TMUA practice: Arithmetic Series, problem 1

Since the angles of Quadrilateral $ABCD$ form an arithmetic sequence, we can assign each angle with the value $a$ , $a+d$ , $a+2d$ , and $a+3d$ . Also, since these angles form an arithmetic progression, we can reason out that $(a)+(a+3d)=(a+d)+(a+2d)=180$ .

For the sake of simplicity, lets rename the angles of each similar triangle. Let $\angle ADB = \angle CBD = \alpha$ , $\angle DBA = \angle DCB = \beta$ , $\angle CDB = \angle BAD = \gamma$ .

Now the four angles of $ABCD$ are $\beta$ , $\alpha + \beta$ , $\gamma$ , and $\alpha + \gamma$ .
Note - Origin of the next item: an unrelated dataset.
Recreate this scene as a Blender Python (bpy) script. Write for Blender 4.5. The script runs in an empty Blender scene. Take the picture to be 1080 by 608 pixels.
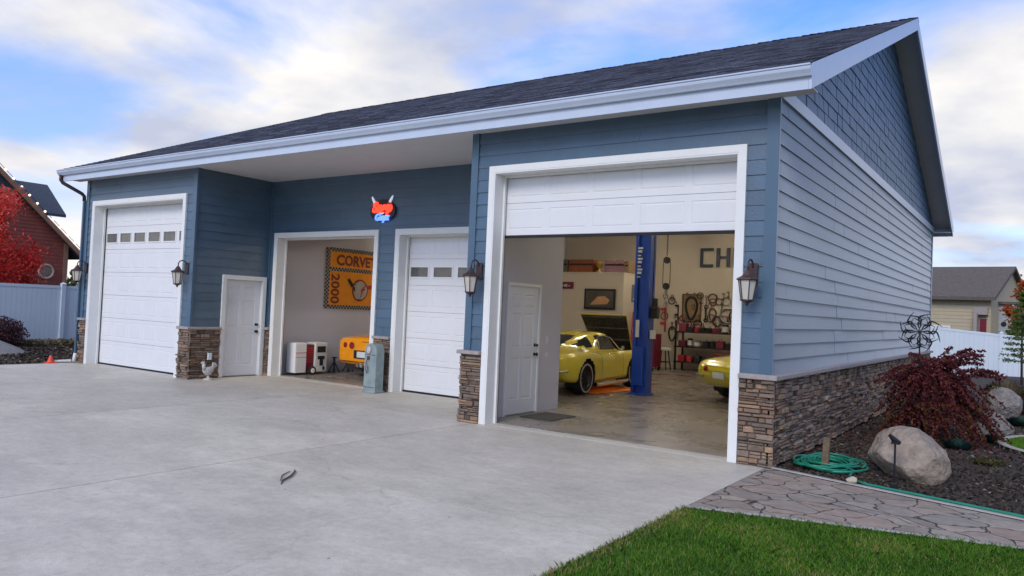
import bpy, bmesh, math, random
import numpy as np
from mathutils import Vector, Matrix, noise
random.seed(7); rng = np.random.default_rng(7)
S = bpy.context.scene; COL = S.collection
PI = math.pi; R = math.radians
OFF = {}

# ------------------------------------------------------------------ materials
def mat(name, c, rough=.6, metal=0., var=.12, vs=3., bump=0., bs=40., spec=.5, emit=None, es=0., coat=0., c2=None, alpha=1., trans=0., detail=5., attr=None, bd=.01):
    m = bpy.data.materials.new(name); m.use_nodes = True
    nt = m.node_tree; N = nt.nodes; L = nt.links; b = N['Principled BSDF']
    b.inputs['Roughness'].default_value = rough; b.inputs['Metallic'].default_value = metal
    b.inputs['Specular IOR Level'].default_value = spec; b.inputs['Coat Weight'].default_value = coat
    b.inputs['Coat Roughness'].default_value = .08
    if trans: b.inputs['Transmission Weight'].default_value = trans
    tc = N.new('ShaderNodeTexCoord')
    if attr:
        a = N.new('ShaderNodeAttribute'); a.attribute_name = attr
        mx = N.new('ShaderNodeMix'); mx.data_type = 'RGBA'; mx.blend_type = 'MULTIPLY'; mx.inputs[0].default_value = 1.
        L.new(a.outputs['Color'], mx.inputs[6])
    if var or c2:
        n = N.new('ShaderNodeTexNoise'); n.inputs['Scale'].default_value = vs; n.inputs['Detail'].default_value = detail
        n.inputs['Roughness'].default_value = .65
        L.new(tc.outputs['Object'], n.inputs['Vector'])
        r = N.new('ShaderNodeValToRGB')
        lo = c2 if c2 else tuple(max(0, x*(1-var)) for x in c); hi = c if c2 else tuple(min(1, x*(1+var)) for x in c)
        r.color_ramp.elements[0].position = .3; r.color_ramp.elements[1].position = .7
        r.color_ramp.elements[0].color = (*lo[:3], 1); r.color_ramp.elements[1].color = (*hi[:3], 1)
        L.new(n.outputs['Fac'], r.inputs['Fac']); src = r.outputs['Color']
        if attr: L.new(src, mx.inputs[7]); src = mx.outputs[2]
        L.new(src, b.inputs['Base Color'])
    else: b.inputs['Base Color'].default_value = (*c[:3], 1)
    if bump:
        n2 = N.new('ShaderNodeTexNoise'); n2.inputs['Scale'].default_value = bs; n2.inputs['Detail'].default_value = 6
        L.new(tc.outputs['Object'], n2.inputs['Vector'])
        bp = N.new('ShaderNodeBump'); bp.inputs['Strength'].default_value = bump; bp.inputs['Distance'].default_value = bd
        L.new(n2.outputs['Fac'], bp.inputs['Height']); L.new(bp.outputs['Normal'], b.inputs['Normal'])
    if emit: b.inputs['Emission Color'].default_value = (*emit, 1); b.inputs['Emission Strength'].default_value = es
    return m
M = {}
M['siding'] = mat('blue_siding', (.052,.105,.160), .36, var=.13, vs=2.2, bump=.3, bs=60, spec=.85, attr='tint')
M['corner'] = mat('blue_trim_paint', (.050,.108,.168), .36, spec=.8, var=.06)
M['shake'] = mat('blue_shake', (.050,.115,.20), .42, var=.12, vs=9, bump=.3, bs=60, attr='tint')
M['white'] = mat('white_trim_paint', (.74,.745,.72), .45, var=.03, vs=4)
M['door'] = mat('white_door_paint', (.70,.705,.71), .4, var=.025, vs=3, bump=.08, bs=90)
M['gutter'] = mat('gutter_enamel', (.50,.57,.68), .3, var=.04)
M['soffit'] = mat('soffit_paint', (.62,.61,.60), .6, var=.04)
M['dark'] = mat('dark_bronze', (.035,.025,.025), .45, metal=.4, var=.2, vs=20)
M['bronze'] = mat('lantern_bronze', (.075,.045,.042), .45, metal=.5, var=.3, vs=30)
M['black'] = mat('black_metal', (.015,.015,.017), .45, metal=.3, var=.2)
M['blackm'] = mat('matt_black', (.012,.012,.013), .8, var=.3)
M['rubber'] = mat('tyre_rubber', (.012,.012,.012), .75, var=.2)
M['chrome'] = mat('chrome', (.75,.75,.76), .14, metal=1, var=.02)
M['darkrim'] = mat('dark_rally_rim', (.06,.055,.05), .35, metal=.8, var=.1)
M['glass'] = mat('dark_glass', (.02,.025,.028), .06, var=.1, spec=.8)
M['wglass'] = mat('door_window_glass', (.10,.095,.085), .12, var=.35, vs=2.5, spec=.8)
M['frost'] = mat('frosted_lantern_glass', (.70,.66,.58), .35, var=.06, vs=8, trans=.25)
M['cream'] = mat('cream_wall_paint', (.58,.52,.42), .7, var=.04, vs=1.2)
M['greyw'] = mat('pale_wall_paint', (.48,.48,.53), .7, var=.04, vs=1.2)
M['blue'] = mat('blue_lift_enamel', (.006,.055,.36), .35, var=.1, vs=6, coat=.3)
M['label'] = mat('pale_sticker', (.62,.64,.6), .6, var=.1)
M['cap'] = mat('sill_stone', (.33,.29,.27), .85, var=.18, vs=14, bump=.4, bs=50)
M['mortar'] = mat('mortar', (.10,.088,.078), .95, var=.2, vs=20)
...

As for the similar triangles, we can name their angles $y$ , $y+b$ , and $y+2b$ . Therefore $y+y+b+y+2b=180$ and $y+b=60$ . Because these 3 angles are each equal to one of $\alpha, \beta, \gamma$ , we know that one of these three angles is equal to 60 degrees.
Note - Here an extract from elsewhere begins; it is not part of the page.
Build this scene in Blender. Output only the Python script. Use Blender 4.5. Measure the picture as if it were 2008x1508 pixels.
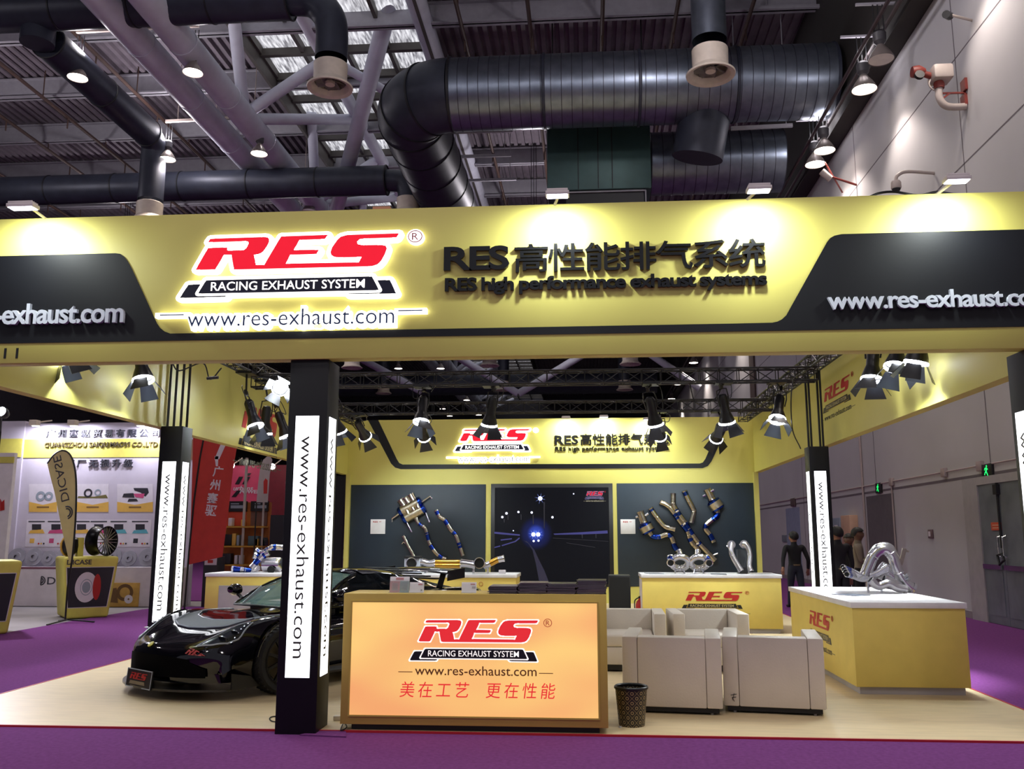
import bpy, bmesh, math, random
from mathutils import Vector, Matrix, Euler
random.seed(7)
SC = bpy.context.scene
COL = SC.collection
for o in list(bpy.data.objects): bpy.data.objects.remove(o)
R = math.radians
# ------------------------------------------------------------------ camera
FPX, CXP, CYP, HCAM = 1750.0, 1020.0, 754.0, 1.5
PITCH, YAW = R(9.632), R(4.285)
cam_d = bpy.data.cameras.new('camera'); cam = bpy.data.objects.new('camera', cam_d); COL.objects.link(cam)
cam.location = (0, 0, HCAM); cam.rotation_euler = (R(90) + PITCH, 0, YAW)
cam_d.sensor_fit = 'HORIZONTAL'; cam_d.sensor_width = 36.0; cam_d.lens = 36.0 * FPX / 2008.0
cam_d.shift_x = -(CXP - 1004.0) / 2008.0
cam_d.clip_end = 400
SC.camera = cam
# ------------------------------------------------------------------ view, world
SC.view_settings.view_transform = 'Standard'; SC.view_settings.look = 'None'
SC.view_settings.exposure = 0.0; SC.view_settings.gamma = 1.0
SC.view_settings.use_curve_mapping = False
SC.cycles.use_denoising = True
SC.cycles.max_bounces = 6; SC.cycles.diffuse_bounces = 3; SC.cycles.glossy_bounces = 4
SC.cycles.transmission_bounces = 6; SC.cycles.transparent_max_bounces = 8
SC.cycles.sample_clamp_indirect = 4.0
SC.cycles.caustics_reflective = False; SC.cycles.caustics_refractive = False
W = bpy.data.worlds.new('world'); SC.world = W; W.use_nodes = True
WB = W.node_tree.nodes['Background']; WB.inputs[0].default_value = (0.62, 0.60, 0.72, 1); WB.inputs[1].default_value = 0.42

def light(kind, name, loc, power, color=(1, 1, 1), size=0.3, target=None, angle=90, blend=0.4, sizey=None, parent=None):
    d = bpy.data.lights.new(name, kind); d.energy = power; d.color = color
    if kind == 'SPOT': d.spot_size = R(angle); d.spot_blend = blend; d.shadow_soft_size = size
    elif kind == 'AREA':
        d.size = size
        if sizey: d.shape = 'RECTANGLE'; d.size_y = sizey
    else: d.shadow_soft_size = size
    o = bpy.data.objects.new(name, d); COL.objects.link(o); o.location = loc
    if target is not None:
        o.rotation_euler = (Vector(target) - Vector(loc)).to_track_quat('-Z', 'Y').to_euler()
    if parent is not None: o.parent = parent; o.matrix_parent_inverse = Mx(parent).inverted()
    return o
# big high bay fittings over the aisle behind the photographer (rows of the hall's own lamps)
WARM = (1.0, 0.87, 0.78)
AISLE_LAMPS = [(-9, -3, 11.5), (-2.5, -3, 11.5), (4.5, -3, 11.5), (-9, 3.2, 12), (-2.5, 3.2, 12), (4.5, 3.2, 12)]
# ------------------------------------------------------------------ pixel -> ray helpers (real depths are always given)
_F = cam.rotation_euler.to_matrix() @ Vector((0, 0, -1)); _U = cam.rotation_euler.to_matrix() @ Vector((0, 1, 0)); _Rt = cam.rotation_euler.to_matrix() @ Vector((1, 0, 0))
_O = Vector((0, 0, HCAM))
def ray(px, py): return _F + _Rt * ((px - CXP) / FPX) - _U * ((py - CYP) / FPX)
def aty(px, py, Y): d = ray(px, py); return _O + d * (Y / d.y)
def atx(px, py, X): d = ray(px, py); return _O + d * (X / d.x)
def atz(px, py, Z): d = ray(px, py); return _O + d * ((Z - HCAM) / d.z)
# ------------------------------------------------------------------ materials
def lin(c):
    if isinstance(c, str):
        c = c.lstrip('#'); c = [int(c[i:i + 2], 16) / 255 for i in (0, 2, 4)]
        c = [x / 12.92 if x <= 0.04045 else ((x + 0.055) / 1.055) ** 2.4 for x in c]
    return (c[0], c[1], c[2], 1.0)
_MC = {}
def mat(name, col='#808080', rough=0.5, metal=0.0, es=0.0, ec=None, var=0.06, scale=6.0, bump=0.0, bscale=40.0, coat=0.0, trans=0.0, spec=0.5, alpha=1.0, stretch=None):
    if name in _MC: return _MC[name]
    m = bpy.data.materials.new(name); m.use_nodes = True; nt = m.node_tree; N = nt.nodes; L = nt.links
    b = N['Principled BSDF']
    c = lin(col)
    tc = N.new('ShaderNodeTexCoord'); src = tc.outputs['Object']
    if stretch:
        mp = N.new('ShaderNodeMapping'); mp.inputs['Scale'].default_value = stretch; L.new(src, mp.inputs[0]); src = mp.outputs[0]
    nz = N.new('ShaderNodeTexNoise'); nz.inputs['Scale'].default_value = scale; nz.inputs['Detail'].default_value = 3
    L.new(src, nz.inputs['Vector'])
    mr = N.new('ShaderNodeMapRange'); mr.inputs[1].default_value = 0.3; mr.inputs[2].default_value = 0.7
    mr.inputs[3].default_value = 1 - var; mr.inputs[4].default_value = 1 + var
    L.new(nz.outputs[0], mr.inputs[0])
    mx = N.new('ShaderNodeMix'); mx.data_type = 'RGBA'; mx.blend_type = 'MULTIPLY'; mx.inputs[0].default_value = 1
    mx.inputs[6].default_value = c; L.new(mr.outputs[0], mx.inputs[7])
    L.new(mx.outputs[2], b.inputs['Base Color'])
    b.inputs['Roughness'].default_value = rough; b.inputs['Metallic'].default_value = metal
    b.inputs['Coat Weight'].default_value = coat; b.inputs['Coat Roughness'].default_value = 0.03
    b.inputs['Transmission Weight'].default_value = trans; b.inputs['Specular IOR Level'].default_value = spec
    b.inputs['Alpha'].default_value = alpha
    if es > 0:
        b.inputs['Emission Color'].default_value = lin(ec or col); b.inputs['Emission Strength'].default_value = es
    if bump > 0:
        n2 = N.new('ShaderNodeTexNoise'); n2.inputs['Scale'].default_value = bscale; L.new(src, n2.inputs['Vector'])
        bp = N.new('ShaderNodeBump'); bp.inputs['Strength'].default_value = bump; bp.inputs['Distance'].default_value = 0.01
        L.new(n2.outputs[0], bp.inputs['Height']); L.new(bp.outputs[0], b.inputs['Normal'])
    m.diffuse_color = c
    _MC[name] = m
    return m
# ------------------------------------------------------------------ mesh builder
_MX = {}
def Mx(o):
    while o is not None and o.name not in _MX: o = o.parent
    return _MX[o.name] if o else Matrix()
def frame(xd, yd, org):
    xd = Vector(xd).normalized(); yd = Vector(yd).normalized(); z = xd.cross(yd)
    return Matrix(((xd.x, yd.x, z.x, org[0]), (xd.y, yd.y, z.y, org[1]), (xd.z, yd.z, z.z, org[2]), (0, 0, 0, 1)))
def spline(pts, k=6):
    P = [Vector(p) for p in pts]
    if len(P) < 3: return P
    out = []
    for i in range(len(P) - 1):
        a = P[i - 1] if i else P[0] * 2 - P[1]; b = P[i]; c = P[i + 1]; d = P[i + 2] if i + 2 < len(P) else P[-1] * 2 - P[-2]
        for j in range(k):
            t = j / k
            out.append(0.5 * ((2 * b) + (c - a) * t + (2 * a - 5 * b + 4 * c - d) * t * t + (3 * b - a - 3 * c + d) * t ** 3))
    out.append(P[-1]); return out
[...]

Now we we use trial and error. Let $\alpha = 60^{\circ}$ . Then the angles of ABCD are $\beta$ , $60^{\circ} + \beta$ , $\gamma$ , and $60^{\circ} + \gamma$ . Since these four angles add up to 360, then $\beta + \gamma= 120$ . If we list them in increasing value, we get $\beta$ , $\gamma$ , $60^{\circ} + \beta$ , $60^{\circ} + \gamma$ . Note that this is the only sequence that works because the common difference is less than 45. So, this would give us the four angles 45, 75, 105, and 135. In this case, $\alpha, \beta, \gamma$ also form an arithmetic sequence with 45, 60, and 75, and the largest two angles of the quadrilateral add up to 240 which is an answer choice.

If we apply the same reasoning to $\beta$ and $\gamma$ , we would get the sum of the highest two angles as 220, which works but is lower than 240. Therefore, $\boxed{\textbf{(D) }240}$ is the correct answer.